Assume that following holds for some reals $A,B$ $$\sum_{k=1}^{n} \left[A k(n-k) + B \right]= n^3$$ The problem is to evaluate the coefficients $A,B$. These coefficients are $A = 6, B = 1$, however, I have a problem to evaluate them, my try: $$\sum_{k=1}^{n} \left[A kn - A k^2 + B\right] = n^3$$ $$ A \sum_{k=1}^{n} kn - A \sum_{k=1}^{n}k^2 + \sum_{k=1}^{n} B = n^3$$ $$ An \sum_{k=1}^{n} k- A \sum_{k=1}^{n} k^2 + Bn = n^3$$ Furthermore, by means of Faulhaber's formula we replace the sums $$ An \frac{n^2+n}{2} - A \frac{2n^3 + 3n^2 +n}{6} + Bn = n^3$$ $$ A\frac{n^3+n^2}{2} - A \frac{2n^3 + 3n^2 +n}{6} + Bn = n^3$$ $$ A\frac{3n^3+3n^2}{6} - A \frac{2n^3 + 3n^2 +n}{6} + Bn = n^3$$ $$ A\frac{n^3+n}{6} + Bn = n^3 \ \color{red}{*}$$ Multiply both part by $6$ and moving $6n^3$ to the left part gives $$ An^3 + An + 6Bn - 6n^3 = 0$$ Since that $n>0$, we have to solve the following system of equations $$n^3(A - 6) + n(6B + A) = 0$$ $$A - 6 = 0$$ $$6B + A = 0$$ Which gives $$A = 6$$ $$B = -1$$ Which is wrong answer.

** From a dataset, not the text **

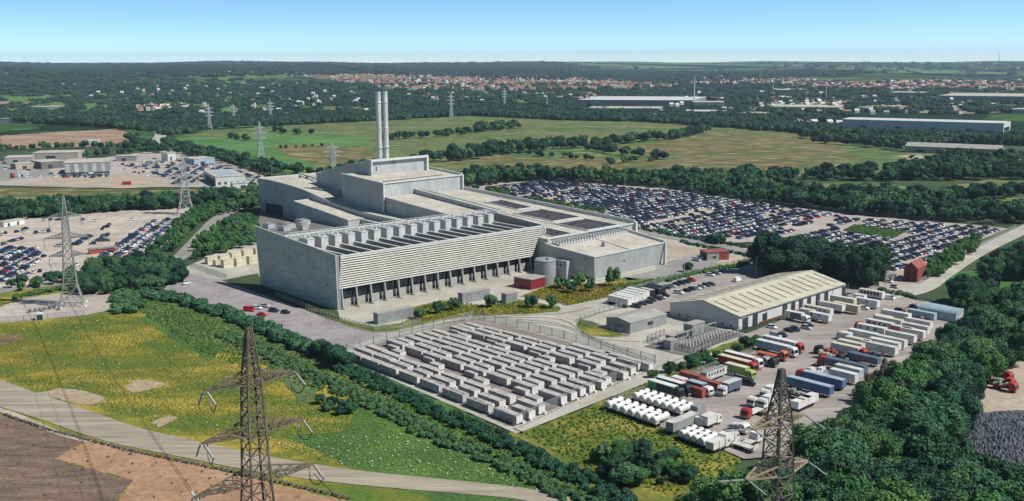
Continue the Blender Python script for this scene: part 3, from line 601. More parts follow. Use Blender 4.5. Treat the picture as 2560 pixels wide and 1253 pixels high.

Please, advice on my mistakes. Moreover, please advice on the case $$\sum_{k=1}^n Ak^2(n-k)^2 + Bk(n-k) + C = n^5$$
Update: as It mentioned in comments, there is a wrong plus in $A\frac{n^3+n}{6} + Bn = n^3$, if we fix it, it goes well
$$ An^3 - An + 6Bn - 6n^3 = 0$$ Since that $n>0$, we have to solve the following system of equations $$n^3(A - 6) + n(6B - A) = 0$$ $$A - 6 = 0$$ $$6B - A = 0$$ Which gives $$A = 6$$ $$B = 1$$